## DATASET CONTENT:
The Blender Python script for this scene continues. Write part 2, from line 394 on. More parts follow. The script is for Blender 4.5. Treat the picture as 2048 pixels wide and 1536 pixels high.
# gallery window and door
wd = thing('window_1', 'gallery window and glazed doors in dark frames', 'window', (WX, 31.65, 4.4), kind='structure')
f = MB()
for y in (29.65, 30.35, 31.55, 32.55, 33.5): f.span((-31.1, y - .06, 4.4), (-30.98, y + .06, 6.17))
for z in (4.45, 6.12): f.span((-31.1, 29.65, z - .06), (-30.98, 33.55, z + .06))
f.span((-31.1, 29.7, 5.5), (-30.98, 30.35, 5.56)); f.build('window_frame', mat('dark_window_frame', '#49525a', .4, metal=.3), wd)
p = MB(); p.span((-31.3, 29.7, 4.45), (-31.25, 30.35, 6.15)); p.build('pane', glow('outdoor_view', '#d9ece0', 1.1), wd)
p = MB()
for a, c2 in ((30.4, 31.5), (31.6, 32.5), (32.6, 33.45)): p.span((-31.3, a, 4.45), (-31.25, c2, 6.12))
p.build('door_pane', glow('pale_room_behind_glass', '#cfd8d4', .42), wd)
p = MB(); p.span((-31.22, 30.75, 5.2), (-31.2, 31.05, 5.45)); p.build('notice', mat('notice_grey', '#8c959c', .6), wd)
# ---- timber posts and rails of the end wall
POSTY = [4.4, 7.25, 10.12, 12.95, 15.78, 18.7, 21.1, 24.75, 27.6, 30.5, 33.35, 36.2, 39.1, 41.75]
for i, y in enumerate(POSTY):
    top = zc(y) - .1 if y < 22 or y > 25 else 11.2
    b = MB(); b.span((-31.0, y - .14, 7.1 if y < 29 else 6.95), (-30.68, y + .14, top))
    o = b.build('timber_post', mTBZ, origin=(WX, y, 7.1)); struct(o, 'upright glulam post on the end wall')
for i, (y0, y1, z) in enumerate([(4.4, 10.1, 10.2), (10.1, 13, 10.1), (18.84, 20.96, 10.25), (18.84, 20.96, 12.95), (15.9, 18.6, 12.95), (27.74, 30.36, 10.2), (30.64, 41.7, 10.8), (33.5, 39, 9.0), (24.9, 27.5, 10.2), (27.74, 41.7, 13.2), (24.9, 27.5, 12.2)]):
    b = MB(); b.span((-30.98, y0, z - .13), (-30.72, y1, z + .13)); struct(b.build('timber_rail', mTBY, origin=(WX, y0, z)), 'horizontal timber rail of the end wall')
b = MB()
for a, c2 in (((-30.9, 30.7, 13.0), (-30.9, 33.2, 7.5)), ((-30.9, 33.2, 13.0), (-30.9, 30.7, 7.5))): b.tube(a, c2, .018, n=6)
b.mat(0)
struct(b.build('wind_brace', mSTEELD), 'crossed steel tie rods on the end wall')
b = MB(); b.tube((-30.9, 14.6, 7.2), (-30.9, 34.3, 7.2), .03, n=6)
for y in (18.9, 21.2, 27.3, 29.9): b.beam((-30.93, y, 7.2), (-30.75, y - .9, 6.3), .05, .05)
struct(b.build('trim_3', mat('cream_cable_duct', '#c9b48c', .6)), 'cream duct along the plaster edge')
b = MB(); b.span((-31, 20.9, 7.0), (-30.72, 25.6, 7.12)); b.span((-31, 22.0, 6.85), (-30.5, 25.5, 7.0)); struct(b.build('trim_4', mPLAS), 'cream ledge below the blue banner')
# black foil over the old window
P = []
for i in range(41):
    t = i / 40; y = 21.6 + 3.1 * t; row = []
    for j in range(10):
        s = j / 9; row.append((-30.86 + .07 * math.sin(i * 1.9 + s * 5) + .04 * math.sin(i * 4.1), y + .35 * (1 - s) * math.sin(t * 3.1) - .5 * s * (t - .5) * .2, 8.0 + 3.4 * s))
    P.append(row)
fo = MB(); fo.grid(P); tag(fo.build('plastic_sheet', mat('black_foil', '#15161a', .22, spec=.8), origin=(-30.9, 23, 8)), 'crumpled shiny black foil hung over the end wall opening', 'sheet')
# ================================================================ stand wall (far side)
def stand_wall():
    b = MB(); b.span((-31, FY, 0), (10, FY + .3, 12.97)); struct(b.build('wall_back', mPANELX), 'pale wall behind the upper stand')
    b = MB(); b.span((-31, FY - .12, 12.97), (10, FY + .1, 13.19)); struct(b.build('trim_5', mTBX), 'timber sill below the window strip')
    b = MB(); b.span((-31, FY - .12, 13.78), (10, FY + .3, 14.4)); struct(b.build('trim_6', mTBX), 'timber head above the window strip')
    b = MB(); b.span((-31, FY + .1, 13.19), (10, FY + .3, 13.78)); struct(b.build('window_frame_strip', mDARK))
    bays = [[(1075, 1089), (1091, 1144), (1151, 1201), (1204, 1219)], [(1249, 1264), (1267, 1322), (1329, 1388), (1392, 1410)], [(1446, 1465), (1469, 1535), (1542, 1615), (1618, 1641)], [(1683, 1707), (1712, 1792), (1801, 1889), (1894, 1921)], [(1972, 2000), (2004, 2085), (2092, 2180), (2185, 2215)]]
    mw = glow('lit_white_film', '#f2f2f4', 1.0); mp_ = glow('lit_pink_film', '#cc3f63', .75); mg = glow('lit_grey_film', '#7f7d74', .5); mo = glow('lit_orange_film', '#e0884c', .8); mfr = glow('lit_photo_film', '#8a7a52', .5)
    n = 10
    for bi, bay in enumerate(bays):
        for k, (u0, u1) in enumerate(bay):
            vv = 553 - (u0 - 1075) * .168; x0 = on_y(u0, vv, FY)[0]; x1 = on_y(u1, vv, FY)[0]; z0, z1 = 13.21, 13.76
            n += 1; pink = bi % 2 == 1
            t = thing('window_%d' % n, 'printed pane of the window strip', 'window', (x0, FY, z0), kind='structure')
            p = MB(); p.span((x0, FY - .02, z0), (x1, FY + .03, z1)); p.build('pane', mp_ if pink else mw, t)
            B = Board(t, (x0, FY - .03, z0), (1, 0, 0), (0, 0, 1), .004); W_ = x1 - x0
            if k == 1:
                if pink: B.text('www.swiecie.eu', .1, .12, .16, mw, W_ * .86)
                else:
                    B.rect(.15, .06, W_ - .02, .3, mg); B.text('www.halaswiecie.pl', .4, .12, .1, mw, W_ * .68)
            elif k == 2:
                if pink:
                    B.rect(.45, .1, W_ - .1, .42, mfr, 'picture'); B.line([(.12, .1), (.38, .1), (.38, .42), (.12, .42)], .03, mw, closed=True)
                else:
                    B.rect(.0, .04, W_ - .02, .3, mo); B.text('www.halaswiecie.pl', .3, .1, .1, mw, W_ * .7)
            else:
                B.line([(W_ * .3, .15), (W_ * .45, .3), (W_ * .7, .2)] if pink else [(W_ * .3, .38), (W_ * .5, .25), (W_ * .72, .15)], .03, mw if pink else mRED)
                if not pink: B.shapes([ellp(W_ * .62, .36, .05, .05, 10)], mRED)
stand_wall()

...

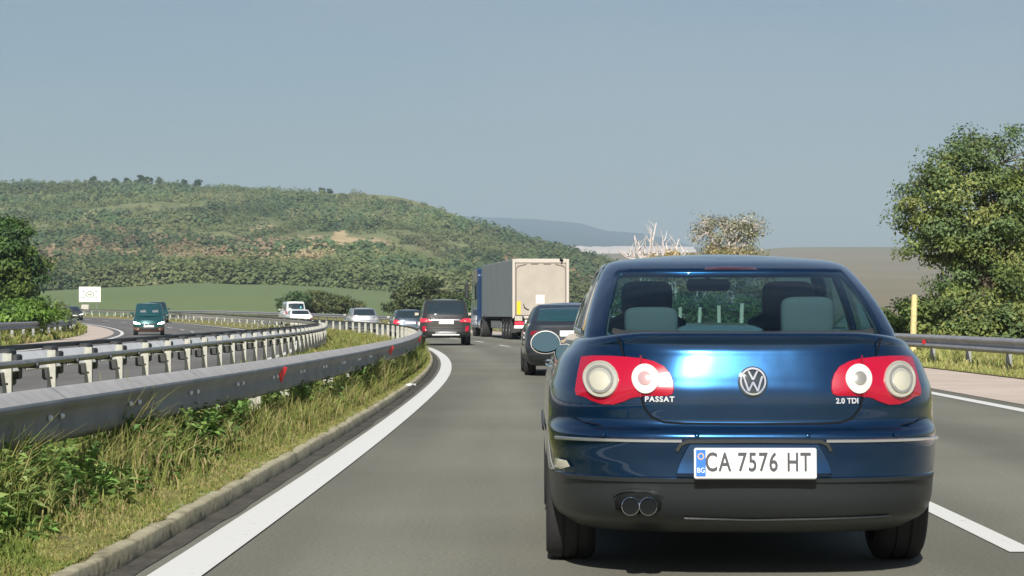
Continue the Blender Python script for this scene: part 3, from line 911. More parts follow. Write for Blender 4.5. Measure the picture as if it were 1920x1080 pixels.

* * *

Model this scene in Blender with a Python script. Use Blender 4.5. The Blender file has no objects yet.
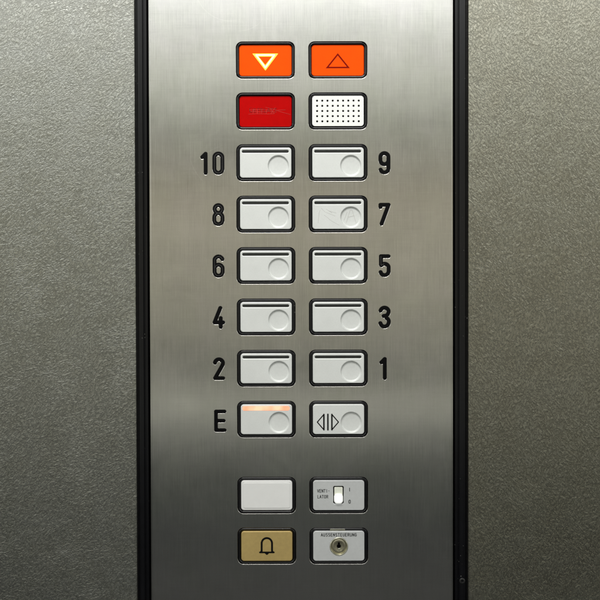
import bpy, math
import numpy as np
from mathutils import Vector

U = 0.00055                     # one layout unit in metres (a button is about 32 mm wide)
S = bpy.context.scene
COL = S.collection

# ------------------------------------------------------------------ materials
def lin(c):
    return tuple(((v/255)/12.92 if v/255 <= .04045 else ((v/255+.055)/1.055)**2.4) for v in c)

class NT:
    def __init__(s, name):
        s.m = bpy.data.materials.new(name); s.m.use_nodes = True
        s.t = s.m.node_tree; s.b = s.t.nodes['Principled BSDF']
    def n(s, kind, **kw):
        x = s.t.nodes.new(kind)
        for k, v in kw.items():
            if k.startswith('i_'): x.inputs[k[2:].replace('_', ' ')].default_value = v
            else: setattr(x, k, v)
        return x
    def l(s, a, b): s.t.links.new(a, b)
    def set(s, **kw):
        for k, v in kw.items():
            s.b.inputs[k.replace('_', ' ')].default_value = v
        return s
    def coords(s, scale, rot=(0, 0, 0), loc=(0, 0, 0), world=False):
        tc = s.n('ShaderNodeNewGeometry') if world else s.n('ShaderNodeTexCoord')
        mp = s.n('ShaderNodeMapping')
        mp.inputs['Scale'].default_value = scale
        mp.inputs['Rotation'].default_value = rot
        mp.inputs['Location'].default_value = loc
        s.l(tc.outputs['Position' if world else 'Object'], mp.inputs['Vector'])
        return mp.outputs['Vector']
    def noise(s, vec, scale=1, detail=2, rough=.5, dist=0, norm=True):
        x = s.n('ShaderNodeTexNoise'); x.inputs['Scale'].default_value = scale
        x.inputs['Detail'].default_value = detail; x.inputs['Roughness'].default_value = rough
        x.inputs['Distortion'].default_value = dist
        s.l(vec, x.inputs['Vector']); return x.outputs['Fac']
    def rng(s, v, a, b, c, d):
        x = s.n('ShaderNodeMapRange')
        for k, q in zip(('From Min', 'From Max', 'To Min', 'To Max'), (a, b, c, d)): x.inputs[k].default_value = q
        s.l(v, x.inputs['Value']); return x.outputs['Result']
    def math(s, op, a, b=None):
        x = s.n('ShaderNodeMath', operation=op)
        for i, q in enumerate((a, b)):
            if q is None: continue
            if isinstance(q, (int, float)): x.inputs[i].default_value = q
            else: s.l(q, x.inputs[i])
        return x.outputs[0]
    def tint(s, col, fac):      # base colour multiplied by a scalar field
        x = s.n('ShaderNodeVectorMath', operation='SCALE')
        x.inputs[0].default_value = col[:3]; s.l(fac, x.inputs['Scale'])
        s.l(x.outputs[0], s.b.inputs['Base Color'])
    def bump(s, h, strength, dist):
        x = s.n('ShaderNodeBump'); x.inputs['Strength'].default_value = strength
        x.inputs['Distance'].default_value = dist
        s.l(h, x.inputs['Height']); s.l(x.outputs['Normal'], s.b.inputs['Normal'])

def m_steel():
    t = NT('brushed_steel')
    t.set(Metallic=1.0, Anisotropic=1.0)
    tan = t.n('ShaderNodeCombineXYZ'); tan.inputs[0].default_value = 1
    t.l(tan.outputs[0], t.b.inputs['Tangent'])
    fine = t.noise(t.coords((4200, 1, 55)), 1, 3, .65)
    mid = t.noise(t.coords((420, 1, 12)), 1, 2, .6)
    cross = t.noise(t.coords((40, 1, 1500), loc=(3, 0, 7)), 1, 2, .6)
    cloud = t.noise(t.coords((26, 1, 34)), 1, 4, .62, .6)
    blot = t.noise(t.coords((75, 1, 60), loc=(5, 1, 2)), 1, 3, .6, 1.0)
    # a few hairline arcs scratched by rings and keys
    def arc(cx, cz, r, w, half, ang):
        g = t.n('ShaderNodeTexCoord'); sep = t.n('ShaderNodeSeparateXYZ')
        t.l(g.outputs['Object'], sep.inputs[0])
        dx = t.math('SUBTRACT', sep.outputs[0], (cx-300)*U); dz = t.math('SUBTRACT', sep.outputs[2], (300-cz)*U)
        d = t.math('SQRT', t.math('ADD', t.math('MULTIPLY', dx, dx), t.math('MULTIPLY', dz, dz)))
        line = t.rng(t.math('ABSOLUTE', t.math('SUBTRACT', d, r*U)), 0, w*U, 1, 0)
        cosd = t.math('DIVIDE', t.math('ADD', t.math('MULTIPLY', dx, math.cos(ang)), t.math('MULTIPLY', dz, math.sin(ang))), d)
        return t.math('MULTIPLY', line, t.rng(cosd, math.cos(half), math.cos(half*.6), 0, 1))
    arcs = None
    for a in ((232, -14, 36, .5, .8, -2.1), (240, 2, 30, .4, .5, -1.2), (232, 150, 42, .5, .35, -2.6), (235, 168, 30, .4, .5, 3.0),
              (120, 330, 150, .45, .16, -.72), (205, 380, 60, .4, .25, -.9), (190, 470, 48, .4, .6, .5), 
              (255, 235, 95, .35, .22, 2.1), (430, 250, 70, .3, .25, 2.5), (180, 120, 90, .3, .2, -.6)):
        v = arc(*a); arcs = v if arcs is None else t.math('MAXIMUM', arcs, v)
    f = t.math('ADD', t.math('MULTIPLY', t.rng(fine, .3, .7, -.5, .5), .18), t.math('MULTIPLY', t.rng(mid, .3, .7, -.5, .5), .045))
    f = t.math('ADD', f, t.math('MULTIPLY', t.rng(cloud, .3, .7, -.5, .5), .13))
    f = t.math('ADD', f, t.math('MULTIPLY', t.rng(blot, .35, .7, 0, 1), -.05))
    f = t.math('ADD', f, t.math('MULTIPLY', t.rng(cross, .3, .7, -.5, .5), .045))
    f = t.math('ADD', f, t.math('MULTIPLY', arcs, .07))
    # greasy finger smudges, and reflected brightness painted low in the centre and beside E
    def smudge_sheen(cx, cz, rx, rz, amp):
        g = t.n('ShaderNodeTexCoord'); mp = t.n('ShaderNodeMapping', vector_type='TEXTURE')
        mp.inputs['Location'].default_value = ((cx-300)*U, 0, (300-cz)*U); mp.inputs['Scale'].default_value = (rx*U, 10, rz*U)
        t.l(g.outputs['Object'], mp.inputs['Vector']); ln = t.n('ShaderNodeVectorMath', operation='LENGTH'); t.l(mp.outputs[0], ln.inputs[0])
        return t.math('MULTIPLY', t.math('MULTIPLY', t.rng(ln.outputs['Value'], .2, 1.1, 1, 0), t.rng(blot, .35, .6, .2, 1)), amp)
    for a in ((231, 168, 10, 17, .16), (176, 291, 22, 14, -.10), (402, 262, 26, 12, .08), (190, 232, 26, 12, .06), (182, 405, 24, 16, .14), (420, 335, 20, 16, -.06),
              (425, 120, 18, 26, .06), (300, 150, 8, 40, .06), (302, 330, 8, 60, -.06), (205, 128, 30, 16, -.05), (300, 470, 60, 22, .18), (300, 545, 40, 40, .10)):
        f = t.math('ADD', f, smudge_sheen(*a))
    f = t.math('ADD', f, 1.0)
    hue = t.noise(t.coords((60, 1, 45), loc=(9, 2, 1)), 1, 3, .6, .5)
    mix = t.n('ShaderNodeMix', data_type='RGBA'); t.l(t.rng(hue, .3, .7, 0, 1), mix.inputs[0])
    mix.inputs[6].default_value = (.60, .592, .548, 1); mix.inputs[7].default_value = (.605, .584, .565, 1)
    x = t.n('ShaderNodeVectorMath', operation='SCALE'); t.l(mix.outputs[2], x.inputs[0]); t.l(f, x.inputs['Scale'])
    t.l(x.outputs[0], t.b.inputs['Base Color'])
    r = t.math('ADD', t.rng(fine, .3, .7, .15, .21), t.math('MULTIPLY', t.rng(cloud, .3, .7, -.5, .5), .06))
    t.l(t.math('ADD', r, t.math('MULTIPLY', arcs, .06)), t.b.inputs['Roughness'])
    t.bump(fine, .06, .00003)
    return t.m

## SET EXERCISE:
Your job is to reproduce the lines from the one with "Model this scene" through the one with "return tuple(((v/255)/12.92 if", both kept, exactly as they are. Leave out the pictures.

## RESPONSE:
Model this scene in Blender with a Python script. Use Blender 4.5. The Blender file has no objects yet.
import bpy, math
import numpy as np
from mathutils import Vector

U = 0.00055                     # one layout unit in metres (a button is about 32 mm wide)
S = bpy.context.scene
COL = S.collection

# ------------------------------------------------------------------ materials
def lin(c):
    return tuple(((v/255)/12.92 if v/255 <= .04045 else ((v/255+.055)/1.055)**2.4) for v in c)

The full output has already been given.